Les superbes céramiques décorées d’ornements extraordinaires proviennent du site Kozareva moguila en Bulgarie du sud-est (région de Bourgas). Elles sont d’autant plus précieuses compte tenu de l’époque de leur création – la fin du 5e millénaire av. J.-C.
Les parures découvertes sur le site de la forteresse médiévale Boukelon, du village Matotchna, non loin de la frontière avec la Turquie représentent des échantillons précieux du savoir-faire des joailliers de l’antiquité tardive. Le casque délicatement ouvragé en argent doré date du 13e-14e siècle.
Cette exposition montre pour la première fois un vas diatretum ou "coupe réticulée", qui est un type de récipient en verre de luxe de la fin de Rome, datant du IVe siècle environ, et qui est le summum de l’art romain du travail du verre. La coupe a été découverte en 1960 près de Yambol, en Bulgarie du Sud-est. Chef-d‘œuvre de l’artisanat destiné à la vie d’au-delà, la trouvaille funéraire date du début du 4e s. de n. è. La coupe a été restaurée en Allemagne dans le cadre d’un projet de l’Institut national d’archéologie. Selon les archéologues elle viendrait du Proche-Orient – Egypte ou Syrie.
Selon l’archéologue Mario Ivanov „ la résille découpée dans le verre coloré”, indique la maîtrise des artisans verriers, capables d’appliquer une technique aussi précise et raffinée.

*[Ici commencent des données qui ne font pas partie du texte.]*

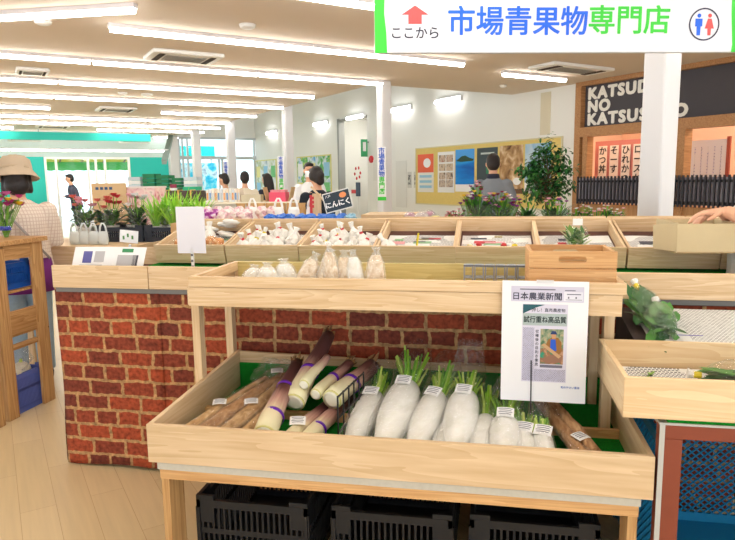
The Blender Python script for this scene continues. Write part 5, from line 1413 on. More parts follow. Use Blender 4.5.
# newspaper board behind the maple tray
t = thing('newspaper_board', 'slanting board covered with newspaper behind the pale wooden tray', 'board', (0, 0, 0.764))
b = MB(); b.add([(x, y, z) for x in (0.545, 1.52) for y, z in ((2.43, 0.0), (2.43, 0.115), (2.80, 0.175), (2.80, 0.0))], [(0, 1, 2, 3), (7, 6, 5, 4), (0, 4, 5, 1), (1, 5, 6, 2), (2, 6, 7, 3), (3, 7, 4, 0)])
b.build('board', DARK, t)
b = MB(); b.grid(lambda a, c: (0.60 + 0.92*a, 2.43 + 0.36*c, 0.1165 + 0.0583*c + 0.003*(1 + math.sin(7*a + 2*c)) * 0.5), 12, 6); b.build('newspaper', print_mat('newsprint_dense', paper=(222, 222, 218), ink=(120, 120, 120), axis='y', line=0.010, gap=0.5, dens=0.97, block=6.0), t, solid=0.0006)
MB().box(0.66, 0.80, 2.50, 2.506, 0.1325, 0.1335).build('blue_rule', flat('rule_violet', (110, 100, 190), 0.6), t)
for k, (x, y, z, w) in enumerate([(0.625, 2.56, 0.895, 0.052), (0.635, 2.46, 0.882, 0.05)]):
    greens_bundle(['tied film bag of dark greens propped beside the wooden stand', 'untied film bag of dark greens below the tied one'][k], (x + 0.015, y, z), (-0.12 + 0.15*k, 0.60, 0.42 - 0.1*k), 0.20 - 0.03*k, w, 30 + k, [LEAFG[1], LEAFG[1], LEAFG[0]], tie=(k == 0))

# ------------------------------------------------------------ cardboard box held at the right
t = thing('cardboard_box', 'open beige cardboard box held above the trays at the right edge', 'cardboard box', (0.93, 3.02, 1.155), R(3))
CB = flat('box_cardboard', (206, 188, 150), 0.85, var=0.04, bscale=8); CBD = flat('box_inside', (176, 152, 112), 0.9)
MB().box(-0.10, 0.17, 0, 0.005, 0, 0.125).build('front_side', CB, t); MB().box(-0.10, 0.17, 0.30, 0.305, 0, 0.125).build('back_side', CB, t)
MB().box(-0.10, -0.095, 0.005, 0.30, 0, 0.13).build('end_side', CB, t); MB().box(0.165, 0.17, 0.005, 0.30, 0, 0.125).build('end_side', CB, t)
MB().box(-0.11, 0.17, -0.002, 0.305, -0.006, 0).build('box_bottom', CBD, t)
MB().box(-0.102, -0.098, -0.004, 0.05, -0.004, 0.11).build('end_flap', CB, t)
b = MB(); b.add([(-0.18, 0.08, 0.115), (-0.10, 0.0, 0.125), (-0.10, 0.0, 0.002), (-0.175, 0.08, 0.005)], [(0, 1, 2, 3)]); b.build('end_flap', CB, t, solid=0.004)
MB().box(-0.08, 0.15, 0.02, 0.285, 0.0, 0.09).build('packed_contents', PAPER, t)

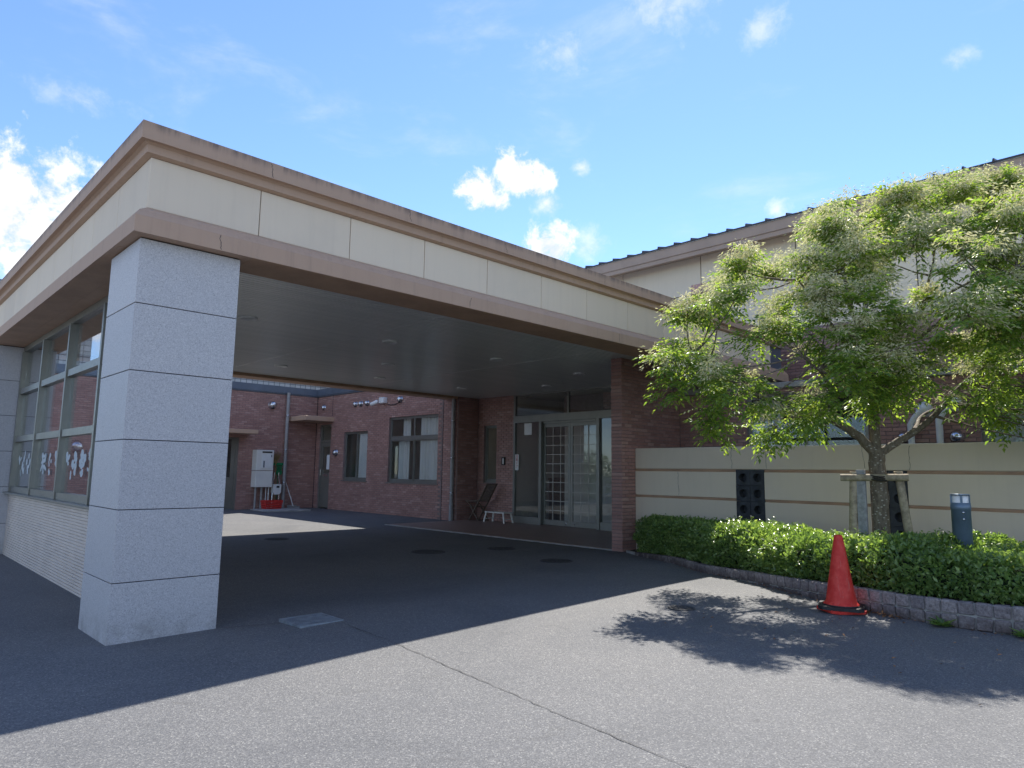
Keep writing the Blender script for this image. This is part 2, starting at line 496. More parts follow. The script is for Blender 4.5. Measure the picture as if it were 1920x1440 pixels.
class MB:
    """collects faces in site units; build() links them as one mesh object"""

    def __init__(self):
        self.v = []
        self.f = []
        self.m = []
        self.mi = 0
        self.sm = []
        self.smooth = False

    def add(self, vs, fs):
        b = len(self.v)
        self.v += [tuple(x) for x in vs]
        for f in fs:
            self.f.append(tuple(i + b for i in f))
            self.m.append(self.mi)
            self.sm.append(self.smooth)
        return self

    def box(self, x0, y0, z0, x1, y1, z1):
        x0, x1 = sorted((x0, x1)); y0, y1 = sorted((y0, y1)); z0, z1 = sorted((z0, z1))
        vs = [(x, y, z) for z in (z0, z1) for y in (y0, y1) for x in (x0, x1)]
        return self.add(vs, [(0, 2, 3, 1), (4, 5, 7, 6), (0, 1, 5, 4), (2, 6, 7, 3), (0, 4, 6, 2), (1, 3, 7, 5)])

    def bbox(self, x0, y0, z0, x1, y1, z1, b=0.01):
        """box with chamfered edges"""
        x0, x1 = sorted((x0, x1)); y0, y1 = sorted((y0, y1)); z0, z1 = sorted((z0, z1))
        c = Vector(((x0 + x1) / 2, (y0 + y1) / 2, (z0 + z1) / 2))
        h = Vector(((x1 - x0) / 2, (y1 - y0) / 2, (z1 - z0) / 2))
        vs = []
        idx = {}
        for sx in (-1, 1):
            for sy in (-1, 1):
                for sz in (-1, 1):
                    for ax in range(3):
                        p = [sx * h[0], sy * h[1], sz * h[2]]
                        for k in range(3):
                            if k != ax:
                                p[k] -= math.copysign(b, p[k])
                        idx[(sx, sy, sz, ax)] = len(vs)
                        vs.append(c + Vector(p))
        fs = []
        for ax in range(3):
            u, v_ = (ax + 1) % 3, (ax + 2) % 3
            for s in (-1, 1):
                q = []
                for a, b2 in ((-1, -1), (1, -1), (1, 1), (-1, 1)):
                    k = [0, 0, 0]; k[ax] = s; k[u] = a; k[v_] = b2
                    q.append(idx[(*k, ax)])
                fs.append(tuple(q if s > 0 else q[::-1]))
        for ax in range(3):
            u, v_ = (ax + 1) % 3, (ax + 2) % 3
            for a in (-1, 1):
                for b2 in (-1, 1):
                    k0 = [0, 0, 0]; k0[ax] = -1; k0[u] = a; k0[v_] = b2
                    k1 = list(k0); k1[ax] = 1
                    q = [idx[(*k0, u)], idx[(*k1, u)], idx[(*k1, v_)], idx[(*k0, v_)]]
                    fs.append(tuple(q if a * b2 < 0 else q[::-1]))
        for sx in (-1, 1):
            for sy in (-1, 1):
                for sz in (-1, 1):
                    q = [idx[(sx, sy, sz, 0)], idx[(sx, sy, sz, 1)], idx[(sx, sy, sz, 2)]]
                    fs.append(tuple(q if sx * sy * sz > 0 else q[::-1]))
        return self.add(vs, fs)

    def bar(self, p, q, wx, wy=None, up=(0, 0, 1)):
        """rectangular bar from p to q"""
        wy = wy or wx
        p = Vector(p); q = Vector(q)
        d = (q - p).normalized()
        u = Vector(up)
        if abs(d.dot(u)) > 0.98:
            u = Vector((1, 0, 0))
        a = d.cross(u).normalized() * wx / 2
        b = a.normalized().cross(d).normalized() * wy / 2
        vs = [c + s * a + t * b for c in (p, q) for s, t in ((-1, -1), (1, -1), (1, 1), (-1, 1))]
        return self.add(vs, [(0, 1, 2, 3), (7, 6, 5, 4), (0, 4, 5, 1), (1, 5, 6, 2), (2, 6, 7, 3), (3, 7, 4, 0)])

    def tube(self, pts, rad, n=8, caps=True):
        pts = [Vector(p) for p in pts]
        if not hasattr(rad, '__len__'):
            rad = [rad] * len(pts)
        old = self.smooth
        rings = []
        vs = []
        ref = None
        for i, p in enumerate(pts):
            d = (pts[min(i + 1, len(pts) - 1)] - pts[max(i - 1, 0)])
            d = d.normalized() if d.length > 1e-9 else Vector((0, 0, 1))
            if ref is None:
                ref = d.orthogonal().normalized()
            a = (ref - d * ref.dot(d))
            a = a.normalized() if a.length > 1e-6 else d.orthogonal().normalized()
            ref = a
            b = d.cross(a)
            rings.append(len(vs))
            for k in range(n):
                t = 2 * math.pi * k / n
                vs.append(p + rad[i] * (math.cos(t) * a + math.sin(t) * b))
        fs = []
        for i in range(len(pts) - 1):
            for k in range(n):
                k2 = (k + 1) % n
                fs.append((rings[i] + k, rings[i] + k2, rings[i + 1] + k2, rings[i + 1] + k))
        self.smooth = True
        self.add(vs, fs)
        self.smooth = False
        if caps:
            r0 = vs[:n]; r1 = vs[-n:]
            self.add(r0, [tuple(range(n))[::-1]])
            self.add(r1, [tuple(range(n))])
        self.smooth = old
        return self

    def lathe(self, c, prof, n=24, axis=(0, 0, 1)):
        """prof: list of (radius, height) along axis from c"""
        c = Vector(c)
        d = unit(axis)
        a = d.orthogonal().normalized()
        b = d.cross(a)
        vs = []
        for r, h in prof:
            for k in range(n):
                t = 2 * math.pi * k / n
                vs.append(c + d * h + r * (math.cos(t) * a + math.sin(t) * b))
        fs = []
        for i in range(len(prof) - 1):
            for k in range(n):
                k2 = (k + 1) % n
                fs.append((i * n + k, i * n + k2, (i + 1) * n + k2, (i + 1) * n + k))
        old = self.smooth
        self.smooth = True
        self.add(vs, fs)
        self.smooth = old
        return self

    def poly(self, pts, flip=False):
        f = tuple(range(len(pts)))
        return self.add(pts, [f[::-1] if flip else f])

    def prism(self, pts, ext):
        """extrude closed polygon pts by vector ext"""
        e = Vector(ext)
        n = len(pts)
        vs = [Vector(p) for p in pts] + [Vector(p) + e for p in pts]
        fs = [tuple(range(n))[::-1], tuple(range(n, 2 * n))]
        for i in range(n):
            j = (i + 1) % n
            fs.append((i, j, n + j, n + i))
        return self.add(vs, fs)

    def mesh(self, name, mats, org):
        me = bpy.data.meshes.new(name)
        o = Vector(org)
        me.from_pydata([((v[0] - o.x) * S, (v[1] - o.y) * S, (v[2] - o.z) * S) for v in self.v], [], self.f)
        for m in (mats if isinstance(mats, (list, tuple)) else [mats]):
            me.materials.append(MATS[m])
        me.polygons.foreach_set('material_index', self.m)
        me.polygons.foreach_set('use_smooth', self.sm)
        me.update()
        return me

    def build(self, name, mats, parent=None, kind=None, label=None, loc=None):
        if parent is not None:
            org = ORG[parent.name]
        else:
            org = Vector(loc) if loc is not None else Vector((0, 0, 0))
        me = self.mesh(name, mats, org)
        o = bpy.data.objects.new(name, me)
        COL.objects.link(o)
        if parent is not None:
            o.parent = parent
        else:
            o.location = org * S
        ORG[o.name] = org
        tag(o, label, None, None, kind)
        return o


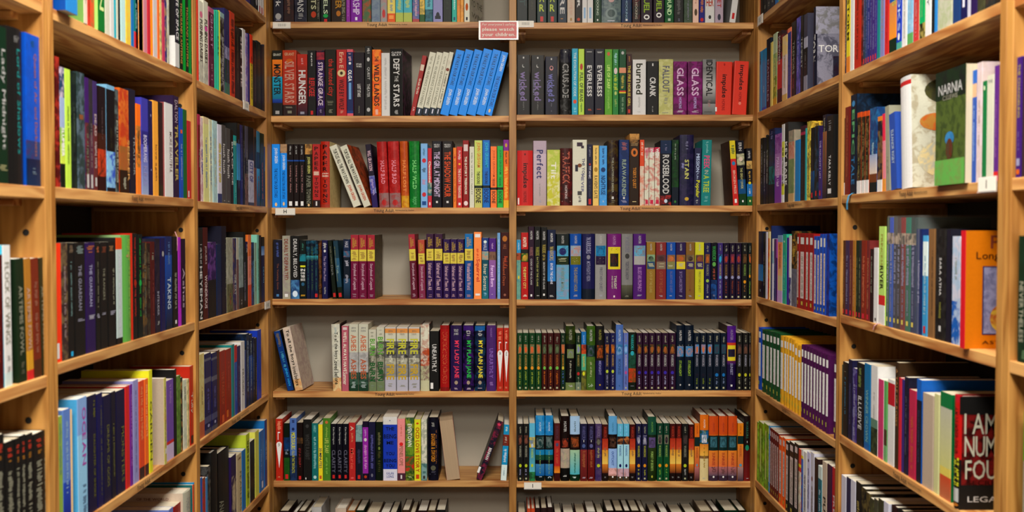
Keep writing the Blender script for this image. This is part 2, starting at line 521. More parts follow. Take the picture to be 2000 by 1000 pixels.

L’exposition a été organisée à l’occasion du 14 février, fête des archéologues. „C’est une occasion pour nous tous, qui nous sommes consacrés à l’archéologie de nous considérer comme une communauté soudée, de voir et d’honorer les résultats du travail de nos collègues, mais aussi de nous rappeler qu’étudier notre passé n’est pas une simple compétition, mais un processus complexe” – a dit en conclusion Christo Popov, le nouveau directeur de l’Institut national d’archéologie et de son musée.